Rough Trade – London, U.K. – Part Two
In Part One we explained how former Public Image Ltd member Jeanette Lee joined the Rough Trade effort in 1987. Jeanette had also been an employee at renowned punk clothing retailer Acme Attractions.
Jeanette brought her own brand of marketing innovation to the record label and the late 1980s saw an influx of guitar driven bands which, in the era of Britpop, appeared the way forward. Unfortunately this was also the very point at which a number of bad decisions and an adverse credit climate caught up with the label. The company’s unwise move to a Finsbury Park premises in 1991 appeared to be the catalyst for the decline of Rough Trade. The parent company Rough Trade International went into liquidation and everything connected to Rough Trade was sold off in an effort to pay creditors. For the next ten years the story of Rough Trade was over.
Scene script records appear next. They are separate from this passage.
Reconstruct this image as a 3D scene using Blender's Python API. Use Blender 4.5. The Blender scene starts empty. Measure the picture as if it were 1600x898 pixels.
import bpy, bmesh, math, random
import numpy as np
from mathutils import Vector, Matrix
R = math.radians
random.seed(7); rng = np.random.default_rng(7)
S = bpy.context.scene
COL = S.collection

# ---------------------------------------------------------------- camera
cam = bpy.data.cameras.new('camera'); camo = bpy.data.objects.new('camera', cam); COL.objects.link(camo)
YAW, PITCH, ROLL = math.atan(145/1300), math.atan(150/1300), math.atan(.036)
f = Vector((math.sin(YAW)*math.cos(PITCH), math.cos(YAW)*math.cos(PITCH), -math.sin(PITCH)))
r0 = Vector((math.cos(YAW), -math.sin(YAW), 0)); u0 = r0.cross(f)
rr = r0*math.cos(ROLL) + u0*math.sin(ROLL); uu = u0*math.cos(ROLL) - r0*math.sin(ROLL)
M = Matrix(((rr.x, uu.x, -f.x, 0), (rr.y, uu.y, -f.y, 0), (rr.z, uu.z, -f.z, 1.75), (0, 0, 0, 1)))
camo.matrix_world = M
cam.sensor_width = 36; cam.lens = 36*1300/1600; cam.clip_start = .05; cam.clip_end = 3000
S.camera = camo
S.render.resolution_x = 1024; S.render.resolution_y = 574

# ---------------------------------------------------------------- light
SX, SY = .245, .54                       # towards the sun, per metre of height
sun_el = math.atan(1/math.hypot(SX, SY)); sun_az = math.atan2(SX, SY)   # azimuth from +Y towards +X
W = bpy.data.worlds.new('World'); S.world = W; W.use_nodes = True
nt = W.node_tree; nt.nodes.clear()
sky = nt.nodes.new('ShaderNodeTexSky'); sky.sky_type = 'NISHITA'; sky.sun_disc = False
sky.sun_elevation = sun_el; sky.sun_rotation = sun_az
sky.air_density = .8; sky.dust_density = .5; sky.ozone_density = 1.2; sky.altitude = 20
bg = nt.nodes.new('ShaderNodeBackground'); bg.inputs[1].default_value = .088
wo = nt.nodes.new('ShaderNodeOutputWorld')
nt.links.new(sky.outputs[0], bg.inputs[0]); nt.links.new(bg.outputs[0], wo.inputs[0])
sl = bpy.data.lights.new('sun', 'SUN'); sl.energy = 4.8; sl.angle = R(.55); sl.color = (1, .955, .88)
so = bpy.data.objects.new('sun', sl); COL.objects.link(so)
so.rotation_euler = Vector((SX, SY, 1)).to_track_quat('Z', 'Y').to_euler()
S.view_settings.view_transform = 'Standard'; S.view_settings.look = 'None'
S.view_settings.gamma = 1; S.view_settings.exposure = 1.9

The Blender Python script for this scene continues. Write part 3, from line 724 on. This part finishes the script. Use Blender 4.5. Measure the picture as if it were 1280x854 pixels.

In 2001, Travis and Lee, partnering with Sanctuary Records, reacquired the Rough Trade name and, testing the water in several small ways, decided that it was the right time to step back into the business.
The decision proved to be the correct one and one of the first releases on the reformed label was The Strokes The Modern Age. The signing of The Strokes proved a masterstroke and the band became the most successful Rough Trade signing since The Smiths.
The 2000s proved to be a vintage decade for Rough Trade as a number of influential, innovative artists were signed. The Libertines, British Sea Power, Arcade Fire and Belle and Sebastian were all added to the roster, meaning that Rough Trade managed that most difficult of tasks for any record label – being relevant, credible and successful at the same time.
Rough Trade and Sanctuary Records parted company in 2007 with Sanctuary’s share being sold to the Beggars Group. Although Sanctuary’s influence was a loss, the deal with Beggars Group allowed Rough Trade a more robust presence in the U.S. This is one independent British label that it would be sad to lose again.